EXCLUSIVE: All Access Look At UME Music Festival Security Check Points

Brownsville, Texas - UME is the largest music experience on South Padre Island and with it comes controversy.  Some South Padre Island residents call the electronic dance music festival a danger to spring breakers because of substance use in the electronic music subculture.

While others see profits as it’s a massive attraction for college students during spring break.
Upwards of 10,000 college students are expected bask in the music and light show of the Ultimate Music Experience on a single night. UME is a 3 day nighttime music event.

Paul Magee has promoted music events for more than 2 decades, he is also the UME co-owner.
However, for two consecutive years UME has been under the microscope. In 2015 and 2016, spring breakers have passed away after attending at its previous location, Schlitterbahn, and opted to cut ties with event.
Their deaths did not occur at UME but the loss of a life weigh heavy on Magee, even contemplating putting an end to the music experience all together.

However, Magee believes without a UME during spring break, underground promoters would take advantage of their absence and cut costs on security at similar EDM concerts “and that’s when things start getting dangerous.”
2017 has a new location and an increase in security, Clayton’s Beach Bar is hosting UME during Spring Break Texas Week.

NEWS CENTER 23’S Derick Garcia was given an all access look at the security and safety.
“It’s one of the safest places to go on South Padre Island “boasted Magee while standing at security check point. Before dancers can enter, they’re searched at 3 different stages; first all ID’S are checked and anyone under 21 is marked with thick black X’s on their hands. Following an ID check, all bags are checked, no matter how small and all items are checked, “anything we feel something can be hidden in we don’t allow.”
The list of prohibited is emailed to all online ticket purchasers and on UME’s website.

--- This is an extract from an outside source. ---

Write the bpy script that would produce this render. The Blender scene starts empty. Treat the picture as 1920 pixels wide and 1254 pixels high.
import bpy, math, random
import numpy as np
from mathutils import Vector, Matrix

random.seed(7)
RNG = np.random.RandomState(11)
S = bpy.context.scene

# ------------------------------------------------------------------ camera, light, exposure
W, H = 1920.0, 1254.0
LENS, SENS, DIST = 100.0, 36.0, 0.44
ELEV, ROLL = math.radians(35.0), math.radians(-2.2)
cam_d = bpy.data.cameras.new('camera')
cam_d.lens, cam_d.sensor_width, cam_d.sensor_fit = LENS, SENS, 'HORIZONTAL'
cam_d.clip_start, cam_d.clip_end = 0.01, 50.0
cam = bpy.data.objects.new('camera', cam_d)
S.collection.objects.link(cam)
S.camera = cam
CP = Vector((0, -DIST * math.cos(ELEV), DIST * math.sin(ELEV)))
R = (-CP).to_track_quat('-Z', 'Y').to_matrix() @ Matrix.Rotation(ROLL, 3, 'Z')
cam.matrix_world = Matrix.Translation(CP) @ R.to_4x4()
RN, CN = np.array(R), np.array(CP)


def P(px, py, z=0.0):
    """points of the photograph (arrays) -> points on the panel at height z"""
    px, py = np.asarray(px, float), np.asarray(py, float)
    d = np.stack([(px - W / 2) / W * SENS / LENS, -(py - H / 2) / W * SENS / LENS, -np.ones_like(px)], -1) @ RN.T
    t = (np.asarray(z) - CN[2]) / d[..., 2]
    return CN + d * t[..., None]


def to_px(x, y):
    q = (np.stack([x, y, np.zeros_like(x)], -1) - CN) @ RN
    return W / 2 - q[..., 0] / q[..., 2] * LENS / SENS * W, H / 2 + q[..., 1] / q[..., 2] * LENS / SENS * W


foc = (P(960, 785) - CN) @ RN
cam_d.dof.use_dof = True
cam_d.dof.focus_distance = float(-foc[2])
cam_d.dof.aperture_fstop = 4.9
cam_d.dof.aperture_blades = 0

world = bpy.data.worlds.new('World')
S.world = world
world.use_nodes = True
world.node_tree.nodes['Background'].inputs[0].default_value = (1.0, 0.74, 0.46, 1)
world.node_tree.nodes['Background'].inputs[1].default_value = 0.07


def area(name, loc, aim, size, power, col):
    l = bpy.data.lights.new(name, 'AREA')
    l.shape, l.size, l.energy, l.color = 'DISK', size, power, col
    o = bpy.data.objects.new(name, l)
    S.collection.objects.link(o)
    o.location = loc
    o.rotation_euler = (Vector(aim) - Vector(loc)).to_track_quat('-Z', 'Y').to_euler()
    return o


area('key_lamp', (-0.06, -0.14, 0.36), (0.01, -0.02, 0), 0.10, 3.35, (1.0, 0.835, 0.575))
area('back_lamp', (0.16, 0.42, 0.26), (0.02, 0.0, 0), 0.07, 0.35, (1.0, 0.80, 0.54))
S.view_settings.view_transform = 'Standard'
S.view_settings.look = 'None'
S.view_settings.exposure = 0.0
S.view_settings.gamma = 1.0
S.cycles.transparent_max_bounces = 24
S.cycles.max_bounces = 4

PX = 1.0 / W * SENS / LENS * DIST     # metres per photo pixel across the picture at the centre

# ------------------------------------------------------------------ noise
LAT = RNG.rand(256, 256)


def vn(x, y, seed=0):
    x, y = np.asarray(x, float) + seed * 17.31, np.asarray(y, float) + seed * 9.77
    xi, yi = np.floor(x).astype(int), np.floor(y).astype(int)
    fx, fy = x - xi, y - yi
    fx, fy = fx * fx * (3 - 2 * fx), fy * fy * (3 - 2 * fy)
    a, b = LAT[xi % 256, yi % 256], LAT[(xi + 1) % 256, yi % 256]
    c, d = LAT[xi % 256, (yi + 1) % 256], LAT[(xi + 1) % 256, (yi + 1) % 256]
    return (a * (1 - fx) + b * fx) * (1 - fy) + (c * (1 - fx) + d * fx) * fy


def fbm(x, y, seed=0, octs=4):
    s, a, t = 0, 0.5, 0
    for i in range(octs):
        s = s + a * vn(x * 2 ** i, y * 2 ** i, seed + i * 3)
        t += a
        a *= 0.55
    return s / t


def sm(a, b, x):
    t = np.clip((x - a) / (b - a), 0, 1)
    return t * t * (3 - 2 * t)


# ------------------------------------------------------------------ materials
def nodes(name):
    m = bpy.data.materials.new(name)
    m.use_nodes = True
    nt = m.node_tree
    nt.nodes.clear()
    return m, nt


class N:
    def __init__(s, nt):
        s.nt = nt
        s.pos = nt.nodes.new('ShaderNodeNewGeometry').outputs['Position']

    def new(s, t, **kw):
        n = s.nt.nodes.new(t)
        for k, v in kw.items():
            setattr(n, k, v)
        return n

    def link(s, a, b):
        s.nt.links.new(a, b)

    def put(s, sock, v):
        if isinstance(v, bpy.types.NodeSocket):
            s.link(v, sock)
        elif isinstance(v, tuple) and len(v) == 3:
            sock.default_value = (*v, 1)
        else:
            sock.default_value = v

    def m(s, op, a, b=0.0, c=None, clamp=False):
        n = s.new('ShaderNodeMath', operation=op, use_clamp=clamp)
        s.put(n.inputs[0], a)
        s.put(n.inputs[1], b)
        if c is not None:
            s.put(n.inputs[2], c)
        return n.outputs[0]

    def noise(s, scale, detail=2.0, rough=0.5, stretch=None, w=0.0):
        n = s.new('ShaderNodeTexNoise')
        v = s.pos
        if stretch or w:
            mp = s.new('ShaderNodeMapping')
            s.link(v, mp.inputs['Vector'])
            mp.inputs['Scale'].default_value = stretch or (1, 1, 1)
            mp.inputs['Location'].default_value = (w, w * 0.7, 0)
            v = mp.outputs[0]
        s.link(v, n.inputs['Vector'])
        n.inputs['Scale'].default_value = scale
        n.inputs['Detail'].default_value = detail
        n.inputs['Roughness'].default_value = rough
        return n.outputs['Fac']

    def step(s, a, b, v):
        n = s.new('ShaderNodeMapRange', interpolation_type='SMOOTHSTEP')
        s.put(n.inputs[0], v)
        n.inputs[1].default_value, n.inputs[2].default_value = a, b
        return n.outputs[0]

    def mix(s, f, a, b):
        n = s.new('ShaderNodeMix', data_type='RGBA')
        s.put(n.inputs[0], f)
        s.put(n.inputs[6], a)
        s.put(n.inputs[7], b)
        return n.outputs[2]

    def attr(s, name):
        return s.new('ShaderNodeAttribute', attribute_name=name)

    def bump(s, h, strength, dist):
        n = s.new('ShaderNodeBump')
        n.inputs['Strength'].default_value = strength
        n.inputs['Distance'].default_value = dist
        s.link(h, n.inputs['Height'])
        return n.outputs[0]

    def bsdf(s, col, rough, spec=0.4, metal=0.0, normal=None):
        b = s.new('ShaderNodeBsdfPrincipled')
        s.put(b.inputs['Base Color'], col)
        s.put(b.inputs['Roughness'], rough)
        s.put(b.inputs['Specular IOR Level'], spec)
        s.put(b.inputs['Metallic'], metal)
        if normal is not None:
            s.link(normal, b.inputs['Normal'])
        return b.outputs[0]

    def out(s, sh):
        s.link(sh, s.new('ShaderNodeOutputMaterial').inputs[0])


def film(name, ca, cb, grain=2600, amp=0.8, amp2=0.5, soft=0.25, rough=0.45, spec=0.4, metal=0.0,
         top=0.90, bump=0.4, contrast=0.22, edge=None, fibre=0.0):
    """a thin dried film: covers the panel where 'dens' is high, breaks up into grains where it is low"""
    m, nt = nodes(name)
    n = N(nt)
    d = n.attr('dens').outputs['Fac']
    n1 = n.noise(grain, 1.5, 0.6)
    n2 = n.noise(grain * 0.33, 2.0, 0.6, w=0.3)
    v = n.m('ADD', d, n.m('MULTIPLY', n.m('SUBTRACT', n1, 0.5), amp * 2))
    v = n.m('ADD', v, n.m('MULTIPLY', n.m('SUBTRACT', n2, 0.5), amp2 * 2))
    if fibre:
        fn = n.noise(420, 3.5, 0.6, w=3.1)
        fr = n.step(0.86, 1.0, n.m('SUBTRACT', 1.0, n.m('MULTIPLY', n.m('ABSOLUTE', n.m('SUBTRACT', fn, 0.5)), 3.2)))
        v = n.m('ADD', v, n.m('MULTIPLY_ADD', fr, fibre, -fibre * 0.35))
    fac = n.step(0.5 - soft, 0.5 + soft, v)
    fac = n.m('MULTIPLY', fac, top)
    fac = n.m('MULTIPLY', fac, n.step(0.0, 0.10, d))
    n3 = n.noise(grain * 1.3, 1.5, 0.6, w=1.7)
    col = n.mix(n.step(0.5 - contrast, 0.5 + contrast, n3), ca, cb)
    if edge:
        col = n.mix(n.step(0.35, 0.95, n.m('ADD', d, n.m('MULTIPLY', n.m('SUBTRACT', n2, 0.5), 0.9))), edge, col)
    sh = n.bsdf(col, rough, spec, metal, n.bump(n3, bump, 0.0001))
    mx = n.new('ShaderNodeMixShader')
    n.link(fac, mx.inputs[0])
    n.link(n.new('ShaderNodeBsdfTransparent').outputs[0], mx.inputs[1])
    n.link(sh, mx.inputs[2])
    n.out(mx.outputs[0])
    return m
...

At the third check point, if security sniffs out any prohibited items the festival-hopeful must go through a police conducted search and/or are escorted out.
Out of the dozens of UME-goers, all welcomed the security checks.

“That’s the first time I’ve been patted down going into a concert or anything.” said Oklahoma University student Kate Blakely.

NEWS CENTER 23’S Derick Garcia asked “does it make you feel safer?” “I mean yeah, people can’t sneak [stuff] in.” For the record, Blakely did not attempt to sneak any prohibited items in. Feet away from security check in are first aid stations and ambulances on standby.

While police in Kevlar vests and more than 150 security personnel are a visible deterrent, Magee, knows what happens before and after is out of his control.

At the end of the day, as a parent to five children, we can do as much as we can. If we could hold everybody's hand and walk them home and put them to bed safely we would, but obviously in the real world that obviously can't happen. Keeping safety in mind is our number one priority."